There are two p-values of interest. The critical p-value, also known as the $\alpha$-level or significance level, is decided and fixed before the study / analysis is performed. This critical p-value is in fact the probability of Type I error. Your examples are talking about the critical p-value, and I agree with those who are saying they are incorrect or at least misleading, because in common usage "the p-value" refers to the next type of p-value.
The observed p-value, or calculated p-value, is calculated as part of a statistical test. The observed p-value is the probability under the null hypothesis of observing data that leads to a test statistic as or more extreme than the test statistic actually observed in the experiment. The definition of "extreme" varies depending on your test, e.g. one-sided versus two-sided. The common usage of the phrase "the p-value" usually refers to the observed p-value.
We reject the null hypothesis if the observed p-value is less than or equal to the critical p-value. This is because, under the null hypothesis, the observed p-value is uniformly distributed on $[0,1]$. Thus the probability that we reject the null when in fact the null is true is equal to the critical p-value.

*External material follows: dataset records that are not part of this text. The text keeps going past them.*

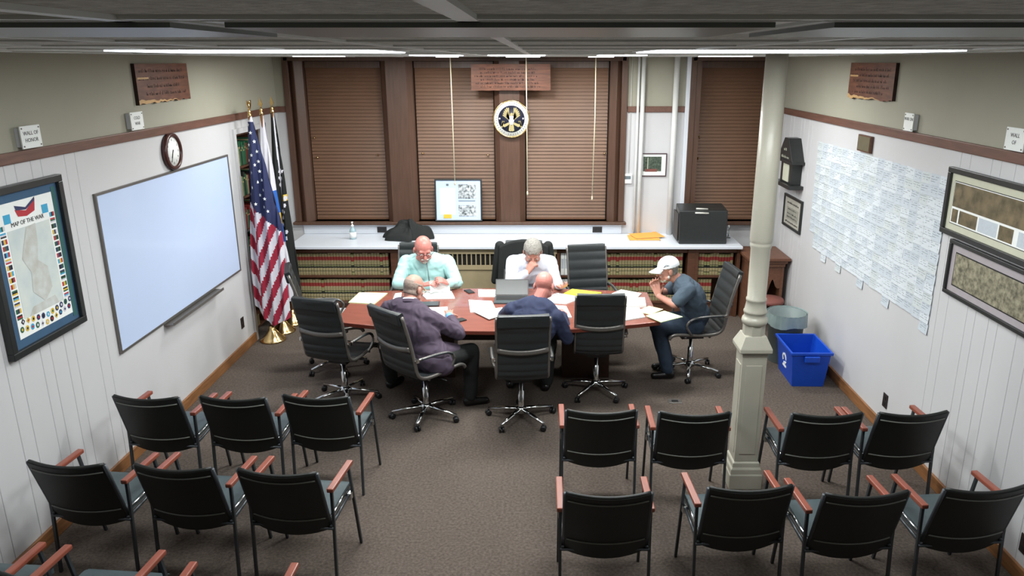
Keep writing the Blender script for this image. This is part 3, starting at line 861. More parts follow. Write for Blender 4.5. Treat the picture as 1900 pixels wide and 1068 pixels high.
g.box(0, .22, y0 - .003, y0, .02, .20, 'bw').box(0, .22, y0 - .003, y0, -.20, -.06, 'bw').box(0, .21, y0 - .003, y0, -.01, -.002, 'ink').box(-.15, -.12, y0 - .003, y0, .18, .205, 'ink')
g.build('contents', r)
r = root('eagle_seal', 'round seal with gold eagle on navy and white lettered ring', 'seal', (-.345, 9.385, 2.33), 0)
disc(MB(), [(.222, .001), (.226, .02), (.218, .035), (.206, .03), (.206, .001)], 'gold').build('rim', r)
disc(MB(), [(.208, .001), (.208, .028)], 'white').build('ring', r)
disc(MB(), [(.160, .001), (.160, .032)], 'sealnavy').build('field', r)
t = MB()
for k in range(40):
    a = k * 2 * PI / 40 + .05
    if k in (22, 38): continue
    X = Vector((math.sin(a), 0, math.cos(a))); T_ = Vector((math.cos(a), 0, -math.sin(a)))
    o_ = X * .183 + Vector((0, -.0305, 0))
    t.poly([o_ - X * .010 - T_ * .003, o_ + X * .010 - T_ * .003, o_ + X * .010 + T_ * .003, o_ - X * .010 + T_ * .003], 'ink')
t.build('lettering', r)
e = MB(); ye = -.034
def ep(pts, m='goldp', d=.006): e.prism([(x, ye, z) for x, z in pts], (0, d, 0), m)
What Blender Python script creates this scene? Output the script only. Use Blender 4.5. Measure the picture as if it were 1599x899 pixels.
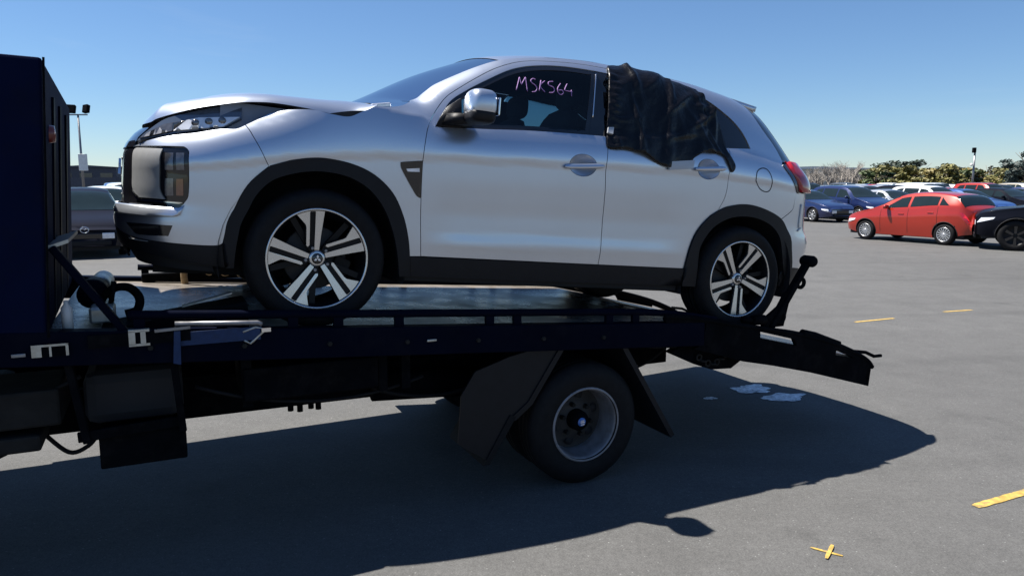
import bpy, bmesh, math, random
from mathutils import Vector, Matrix
from mathutils.geometry import delaunay_2d_cdt
R=math.radians
for o in list(bpy.data.objects): bpy.data.objects.remove(o)
sc=bpy.context.scene
COL=sc.collection
# ------------------------------------------------------------------ camera
cd=bpy.data.cameras.new('camera');cam=bpy.data.objects.new('camera',cd);COL.objects.link(cam)
cd.sensor_width=36;cd.lens=26.18;cd.clip_start=.05;cd.clip_end=6000
cam.location=(0,0,1.72);cam.rotation_euler=(R(90-8.0),0,0);sc.camera=cam
# ------------------------------------------------------------------ sky, sun, exposure
SUN=Vector((-.445,.12,.887)).normalized()
world=bpy.data.worlds.new('World');sc.world=world;world.use_nodes=True
wt=world.node_tree;wt.nodes.clear()
sky=wt.nodes.new('ShaderNodeTexSky');sky.sky_type='NISHITA';sky.sun_disc=False
sky.sun_elevation=math.asin(SUN.z);sky.sun_rotation=math.atan2(SUN.x,SUN.y)
sky.altitude=0;sky.air_density=1.0;sky.dust_density=0.;sky.ozone_density=10.
bg=wt.nodes.new('ShaderNodeBackground');bg.inputs[1].default_value=.053
wo=wt.nodes.new('ShaderNodeOutputWorld')
# thin high cloud: faint streaks all round the sky
tcw=wt.nodes.new('ShaderNodeTexCoord');mpw=wt.nodes.new('ShaderNodeMapping');mpw.inputs['Scale'].default_value=(2.2,2.2,11);mpw.inputs['Rotation'].default_value=(.12,.08,.6)
nw=wt.nodes.new('ShaderNodeTexNoise');nw.inputs['Scale'].default_value=1.5;nw.inputs['Detail'].default_value=7;nw.inputs['Roughness'].default_value=.6;nw.inputs['Distortion'].default_value=.8
rw_=wt.nodes.new('ShaderNodeMapRange');rw_.inputs[1].default_value=.62;rw_.inputs[2].default_value=.85;rw_.inputs[3].default_value=0;rw_.inputs[4].default_value=.09
mw=wt.nodes.new('ShaderNodeMix');mw.data_type='RGBA';mw.inputs[7].default_value=(6.5,7.0,7.6,1)
wt.links.new(tcw.outputs['Generated'],mpw.inputs[0]);wt.links.new(mpw.outputs[0],nw.inputs['Vector']);wt.links.new(nw.outputs[0],rw_.inputs[0]);wt.links.new(rw_.outputs[0],mw.inputs[0]);wt.links.new(sky.outputs[0],mw.inputs[6]);wt.links.new(mw.outputs[2],bg.inputs[0])
wt.links.new(bg.outputs[0],wo.inputs[0])
sl=bpy.data.lights.new('sun','SUN');sl.energy=5.0;sl.angle=R(.53);sl.color=(1,.95,.87)
so=bpy.data.objects.new('sun',sl);COL.objects.link(so);so.rotation_euler=SUN.to_track_quat('Z','Y').to_euler()
sc.view_settings.view_transform='Standard';sc.view_settings.look='None';sc.view_settings.exposure=1.2;sc.view_settings.gamma=1
sc.cycles.max_bounces=8;sc.cycles.transparent_max_bounces=12;sc.cycles.caustics_reflective=False;sc.cycles.caustics_refractive=False
sc.cycles.sample_clamp_indirect=6
# ------------------------------------------------------------------ materials
M={}
def mat(name,col,rough=.5,metal=0.,coat=0.,var=.12,scale=6.,bump=0.,bscale=80.,spec=.5,rvar=.0,alpha=1.,emit=0.,crough=.03,dirt=None):
    m=bpy.data.materials.new(name);m.use_nodes=True;nt=m.node_tree;b=nt.nodes['Principled BSDF']
    b.inputs['Metallic'].default_value=metal;b.inputs['Roughness'].default_value=rough
    b.inputs['Coat Weight'].default_value=coat;b.inputs['Coat Roughness'].default_value=crough
    b.inputs['Specular IOR Level'].default_value=spec
    tc=nt.nodes.new('ShaderNodeTexCoord');n=nt.nodes.new('ShaderNodeTexNoise')
    n.inputs['Scale'].default_value=scale;n.inputs['Detail'].default_value=5
    nt.links.new(tc.outputs['Object'],n.inputs['Vector'])
    r=nt.nodes.new('ShaderNodeMapRange');r.inputs[1].default_value=.3;r.inputs[2].default_value=.7
    r.inputs[3].default_value=1-var;r.inputs[4].default_value=1+var;nt.links.new(n.outputs[0],r.inputs[0])
    mx=nt.nodes.new('ShaderNodeMix');mx.data_type='RGBA';mx.blend_type='MULTIPLY';mx.inputs[0].default_value=1
    mx.inputs[6].default_value=(*col,1);nt.links.new(r.outputs[0],mx.inputs[7])
    last=mx.outputs[2]
    if dirt:
        n3=nt.nodes.new('ShaderNodeTexNoise');n3.inputs['Scale'].default_value=dirt[1];n3.inputs['Detail'].default_value=8;n3.inputs['Roughness'].default_value=.7
        nt.links.new(tc.outputs['Object'],n3.inputs['Vector'])
        r3=nt.nodes.new('ShaderNodeMapRange');r3.inputs[1].default_value=.5;r3.inputs[2].default_value=.72;r3.inputs[3].default_value=0;r3.inputs[4].default_value=dirt[2]
        nt.links.new(n3.outputs[0],r3.inputs[0])
        m3=nt.nodes.new('ShaderNodeMix');m3.data_type='RGBA';nt.links.new(r3.outputs[0],m3.inputs[0]);nt.links.new(last,m3.inputs[6]);m3.inputs[7].default_value=(*dirt[0],1)
        last=m3.outputs[2]
    nt.links.new(last,b.inputs['Base Color'])
    if rvar:
        r2=nt.nodes.new('ShaderNodeMapRange');r2.inputs[1].default_value=.3;r2.inputs[2].default_value=.7
        r2.inputs[3].default_value=max(.02,rough-rvar);r2.inputs[4].default_value=rough+rvar
        nt.links.new(n.outputs[0],r2.inputs[0]);nt.links.new(r2.outputs[0],b.inputs['Roughness'])
    if bump:
        n2=nt.nodes.new('ShaderNodeTexNoise');n2.inputs['Scale'].default_value=bscale;n2.inputs['Detail'].default_value=3
        nt.links.new(tc.outputs['Object'],n2.inputs['Vector'])
        bp=nt.nodes.new('ShaderNodeBump');bp.inputs['Strength'].default_value=bump;bp.inputs['Distance'].default_value=.01
        nt.links.new(n2.outputs[0],bp.inputs['Height']);nt.links.new(bp.outputs[0],b.inputs['Normal'])
    if emit: b.inputs['Emission Color'].default_value=(*col,1);b.inputs['Emission Strength'].default_value=emit
    M[name]=m;return m
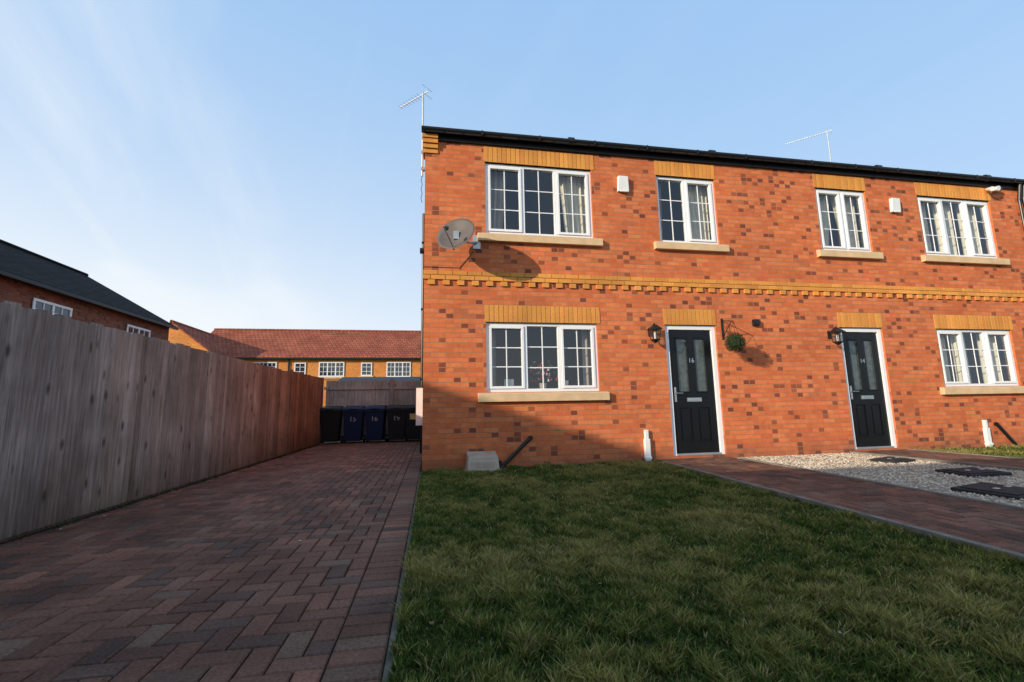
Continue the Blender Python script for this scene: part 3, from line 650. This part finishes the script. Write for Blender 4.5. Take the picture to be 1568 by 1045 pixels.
for (ya,za,yb,zb) in ((9.8,1.82,11.2,2.12),(11.2,2.12,12.6,1.82)): m.hexa([(-3.2,ya,za),(.4,ya,za),(.4,yb,zb),(-3.2,yb,zb),(-3.2,ya,za+.05),(.4,ya,za+.05),(.4,yb,zb+.05),(-3.2,yb,zb+.05)],'felt')
m.obj('garden_shed')

# ------------------------------------------------------------ wheelie bins
def wbin(x,y,mat,num,rot=0):
    P=empty('wheelie_bin',(x,y,0)); P.rotation_euler=(0,0,rot); m=MB()
    m.hexa([(-.21,-.24,.06),(.21,-.24,.06),(.21,.22,.06),(-.21,.22,.06),(-.27,-.33,.92),(.27,-.33,.92),(.27,.30,.96),(-.27,.30,.96)],mat)
    m.box(-.285,.285,-.35,-.32,.86,.92,mat); m.box(-.288,-.265,-.34,.3,.88,.95,mat); m.box(.265,.288,-.34,.3,.88,.95,mat)
    m.hexa([(-.29,-.37,.925),(.29,-.37,.925),(.29,.32,.965),(-.29,.32,.965),(-.25,-.31,.985),(.25,-.31,.985),(.25,.28,1.04),(-.25,.28,1.04)],mat)
    m.box(-.1,.1,-.385,-.36,.93,.95,mat)
    m.obj('body_and_lid',P,bevel=.012)
    w=MB(); w.tube((-.29,.24,.1),(-.23,.24,.1),.1,'black',18); w.tube((.23,.24,.1),(.29,.24,.1),.1,'black',18); w.tube((-.25,.24,.1),(.25,.24,.1),.012,'galv'); w.tube((-.24,.37,1.0),(.24,.37,1.0),.018,mat)
    w.box(-.25,-.2,.28,.38,.97,1.01,mat); w.box(.2,.25,.28,.38,.97,1.01,mat); w.obj('wheels_and_handle',P)
    if num: text('painted_number',num,.19,(0,-.313,.66),(math.radians(90-6),0,.08),'paint',P)
    elif x>-1:
        s=MB(); s.hexa([(-.13,-.322,.62),(.13,-.322,.62),(.13,-.30,.62),(-.13,-.30,.62),(-.13,-.338,.78),(.13,-.338,.78),(.13,-.31,.78),(-.13,-.31,.78)],'sticker'); s.obj('label',P)
wbin(-2.62,6.7,'bin_black','',.05)
wbin(-2.02,6.72,'bin_blue','15',.03); wbin(-1.42,6.7,'bin_blue','16',-.04); wbin(-.84,6.68,'bin_black','19',.02); wbin(-.33,6.7,'bin_black','',-.03)

# ------------------------------------------------------------ other houses
def gable_house(name,x0,x1,y0,y1,ez,rz,axis,wall,roof,wins=(),ov=.25):
    P=empty(name,((x0+x1)/2,(y0+y1)/2,0)); bf=set(bpy.data.objects); w=MB()
    cx,cy=(x0+x1)/2,(y0+y1)/2
    for q in (((x0,y0),(x1,y0)),((x1,y0),(x1,y1)),((x1,y1),(x0,y1)),((x0,y1),(x0,y0))):
        (a,b),(c,d)=q; w.quad((a,b,-.1),(c,d,-.1),(c,d,ez),(a,b,ez),wall)
    if axis=='y':
        for Y,fl in ((y0,0),(y1,1)): w.add([(x0,Y,ez),(x1,Y,ez),(cx,Y,rz)],[(0,1,2) if not fl else (2,1,0)],wall)
    else:
        for X,fl in ((x0,1),(x1,0)): w.add([(X,y0,ez),(X,y1,ez),(X,cy,rz)],[(0,1,2) if not fl else (2,1,0)],wall)
    w.obj('walls',P)
    r=MB()
    if axis=='y':
        sl=(rz-ez)/(cx-x0); 
        for s in (-1,1):
            xe=cx+s*((x1-x0)/2+ov); ze=ez-sl*ov
            r.hexa([(xe,y0-.08,ze),(cx,y0-.08,rz),(cx,y1+.08,rz),(xe,y1+.08,ze),(xe,y0-.08,ze+.1),(cx,y0-.08,rz+.1),(cx,y1+.08,rz+.1),(xe,y1+.08,ze+.1)],roof)
            r.box(min(xe,xe+s*.1),max(xe,xe+s*.1),y0-.08,y1+.08,ze-.06,ze+.05,'black')
        r.tube((cx,y0-.08,rz+.1),(cx,y1+.08,rz+.1),.1,roof,8)
    else:
        sl=(rz-ez)/(cy-y0)
        for s in (-1,1):
            ye=cy+s*((y1-y0)/2+ov); ze=ez-sl*ov
            r.hexa([(x0-.08,ye,ze),(x1+.08,ye,ze),(x1+.08,cy,rz),(x0-.08,cy,rz),(x0-.08,ye,ze+.1),(x1+.08,ye,ze+.1),(x1+.08,cy,rz+.1),(x0-.08,cy,rz+.1)],roof)
            r.box(x0-.08,x1+.08,min(ye,ye+s*.1),max(ye,ye+s*.1),ze-.06,ze+.05,'black')
        r.tube((x0-.08,cy,rz+.1),(x1+.08,cy,rz+.1),.1,roof,8)
    r.obj('roof',P)
    m=MB()
    for (face,c,hw,z0,z1,n) in wins:
        def bx(a,b,d0,d1,za,zb,mt):
            if face=='-y': m.box(a,b,y0-d1,y0-d0,za,zb,mt)
            else: m.box(x1+d0,x1+d1,a,b,za,zb,mt)
        bx(c-hw,c+hw,.005,.03,z0,z1,'farglass')
        for t in (0,1): zz=(z0,z1-.08)[t]; bx(c-hw,c+hw,.031,.06,zz,zz+.08,'upvc')
        for i in range(n+1):
            xx=c-hw+(2*hw-.08)*i/n; bx(xx,xx+.08,.031,.058,z0+.08,z1-.08,'upvc')
        for i in range(n):
            xx=c-hw+.08+(2*hw-.08)*(i+.5)/n-.04; bx(xx-.015,xx+.015,.031,.05,z0+.08,z1-.08,'upvc')
        for zz in (z0+(z1-z0)/3,z0+(z1-z0)*2/3): bx(c-hw+.08,c+hw-.08,.031,.049,zz-.015,zz+.015,'upvc')
        bx(c-hw-.1,c+hw+.1,.0,.09,z0-.14,z0-.001,'stone')
    if wins: m.obj('windows',P)
    for o_ in set(bpy.data.objects)-bf:
        if o_.parent is P: o_.matrix_parent_inverse=Matrix.Translation(-P.location)
    return P
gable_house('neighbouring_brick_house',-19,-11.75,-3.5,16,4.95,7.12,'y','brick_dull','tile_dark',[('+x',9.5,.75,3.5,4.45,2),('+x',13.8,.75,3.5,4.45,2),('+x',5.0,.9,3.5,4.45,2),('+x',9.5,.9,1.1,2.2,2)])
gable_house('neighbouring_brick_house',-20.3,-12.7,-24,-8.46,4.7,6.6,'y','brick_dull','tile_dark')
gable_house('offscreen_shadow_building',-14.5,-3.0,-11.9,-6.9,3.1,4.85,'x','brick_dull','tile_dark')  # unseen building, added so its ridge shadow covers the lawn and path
gable_house('terraced_brick_houses',-17,12,28.5,36.5,4.95,7.5,'x','brick_far','tile_red',[('-y',-11.9,.9,3.5,4.55,3),('-y',-9.4,.4,3.5,4.5,1),('-y',-7.2,.9,3.45,4.55,3),('-y',-4.7,.4,3.5,4.5,1),('-y',-2.35,.9,3.4,4.55,3),('-y',1.5,.9,3.4,4.55,3),('-y',5,.9,3.4,4.55,3)])
gable_house('terraced_brick_house_wing',-19.6,-14.6,26.5,32,5.0,7.0,'y','brick_far','tile_red',[('-y',-17.1,.9,3.4,4.55,3)],ov=.15)
m=MB(); m.tube((-10.2,28.44,0),(-10.2,28.44,4.9),.05,'black'); m.tube((-14.4,28.44,0),(-14.4,28.44,4.9),.05,'black'); m.obj('terrace_downpipes')

# ------------------------------------------------------------ world & sun
W=bpy.data.worlds.new('World'); S.world=W; W.use_nodes=True; nt=W.node_tree; bg=nt.nodes['Background']; out=nt.nodes['World Output']
Ld=Vector((.9,.47,-.30)).normalized()
el=math.asin(-Ld.z); az=math.atan2(-Ld.x,-Ld.y)
sk=N(nt,'ShaderNodeTexSky'); sk.sky_type='NISHITA'; sk.sun_disc=False; sk.sun_elevation=el; sk.sun_rotation=az%(2*math.pi); sk.air_density=1.0; sk.dust_density=.6; sk.ozone_density=1.5
L(nt,sk.outputs[0],bg.inputs[0]); bg.inputs[1].default_value=.15
tc=N(nt,'ShaderNodeTexCoord'); sp=N(nt,'ShaderNodeSeparateXYZ'); L(nt,tc.outputs['Generated'],sp.inputs[0])
zc=math_(nt,'MAXIMUM',sp.outputs[2],0.0); zd=math_(nt,'ADD',zc,.10)
al=math_(nt,'DIVIDE',math_(nt,'ADD',math_(nt,'MULTIPLY',sp.outputs[0],-.27),math_(nt,'MULTIPLY',sp.outputs[1],.96)),zd)
ac=math_(nt,'DIVIDE',math_(nt,'ADD',math_(nt,'MULTIPLY',sp.outputs[0],.96),math_(nt,'MULTIPLY',sp.outputs[1],.27)),zd)
def cirrus(sa,sb,sc,dist,lo,hi,detail):
    cv=N(nt,'ShaderNodeCombineXYZ'); L(nt,math_(nt,'MULTIPLY',al,sa),cv.inputs[0]); L(nt,math_(nt,'MULTIPLY',ac,sb),cv.inputs[1]); cv.inputs[2].default_value=sc
    n1=N(nt,'ShaderNodeTexNoise'); n1.inputs['Scale'].default_value=1.6; n1.inputs['Detail'].default_value=detail; n1.inputs['Roughness'].default_value=.5; n1.inputs['Distortion'].default_value=dist; L(nt,cv.outputs[0],n1.inputs['Vector'])
    rp=ramp(nt,[(lo,0.0),(hi,1.0)]); L(nt,n1.outputs['Fac'],rp.inputs[0]); return rp.outputs[0]
c1=cirrus(.30,1.1,0,.7,.45,.75,5); c2=cirrus(.10,3.2,5.0,.25,.56,.76,3)
mr=N(nt,'ShaderNodeMapRange'); mr.inputs[1].default_value=-.8; mr.inputs[2].default_value=.3; mr.inputs[3].default_value=1; mr.inputs[4].default_value=.10; L(nt,ac,mr.inputs[0])
cl=math_(nt,'MULTIPLY',math_(nt,'MULTIPLY',math_(nt,'MAXIMUM',c1,math_(nt,'MULTIPLY',c2,.55)),mr.outputs[0]),.85)
hz=math_(nt,'POWER',math_(nt,'SUBTRACT',1.0,math_(nt,'MULTIPLY',zc,.92),clamp=True),2.3)
mr2=N(nt,'ShaderNodeMapRange'); mr2.inputs[1].default_value=-.6; mr2.inputs[2].default_value=.75; mr2.inputs[3].default_value=1.35; mr2.inputs[4].default_value=.60; L(nt,sp.outputs[0],mr2.inputs[0])
hz=math_(nt,'MULTIPLY',hz,mr2.outputs[0],clamp=True)
fac=math_(nt,'SUBTRACT',math_(nt,'ADD',cl,hz),math_(nt,'MULTIPLY',cl,hz),clamp=True)
b2=N(nt,'ShaderNodeBackground'); b2.inputs[1].default_value=1.0
L(nt,mixc(nt,fac,(.33,.60,.98),(.97,1.0,1.0)),b2.inputs[0])
tot=math_(nt,'ADD',math_(nt,'MULTIPLY',fac,.15),.85,clamp=True)
mx=N(nt,'ShaderNodeMixShader'); L(nt,tot,mx.inputs[0]); L(nt,bg.outputs[0],mx.inputs[1]); L(nt,b2.outputs[0],mx.inputs[2]); L(nt,mx.outputs[0],out.inputs[0])
sl=bpy.data.lights.new('sun','SUN'); sl.energy=5; sl.angle=math.radians(.5); sl.color=(1,.87,.68); so=bpy.data.objects.new('sun',sl); so.rotation_euler=Ld.to_track_quat('-Z','Y').to_euler(); so.location=(-20,-10,15); S.collection.objects.link(so)

# ------------------------------------------------------------ camera
yw,pt,rl=math.radians(10.2),math.radians(8.5),.019
F=Vector((math.sin(yw)*math.cos(pt),math.cos(yw)*math.cos(pt),math.sin(pt))); R=Vector((math.cos(yw),-math.sin(yw),0)); U=R.cross(F)
R2=(R-U*rl).normalized(); U2=(U+R*rl).normalized()
mt=Matrix((R2,U2,-F)).transposed().to_4x4(); mt.translation=Vector((.126,-6.8,.875))
cd=bpy.data.cameras.new('camera'); cd.lens=36*690/1568; cd.sensor_width=36; cd.clip_start=.05; cd.clip_end=2000
co=bpy.data.objects.new('camera',cd); co.matrix_world=mt; S.collection.objects.link(co); S.camera=co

Edit: The full section in [1] is talking about the observed p-values, but the one line you quoted only makes sense when talking about the critical p-value. If you were to force it to be about observed p-values and be correct, it would be something like "It is the probability of a new, identical study wrongly rejecting the null hypothesis if you set your alpha-level equal to it." Strictly speaking, once you've done your analysis, the probability of wrongly rejecting the null hypothesis is either 0 or 1, depending on whether or not the null hypothesis is true and whether or not you rejected it!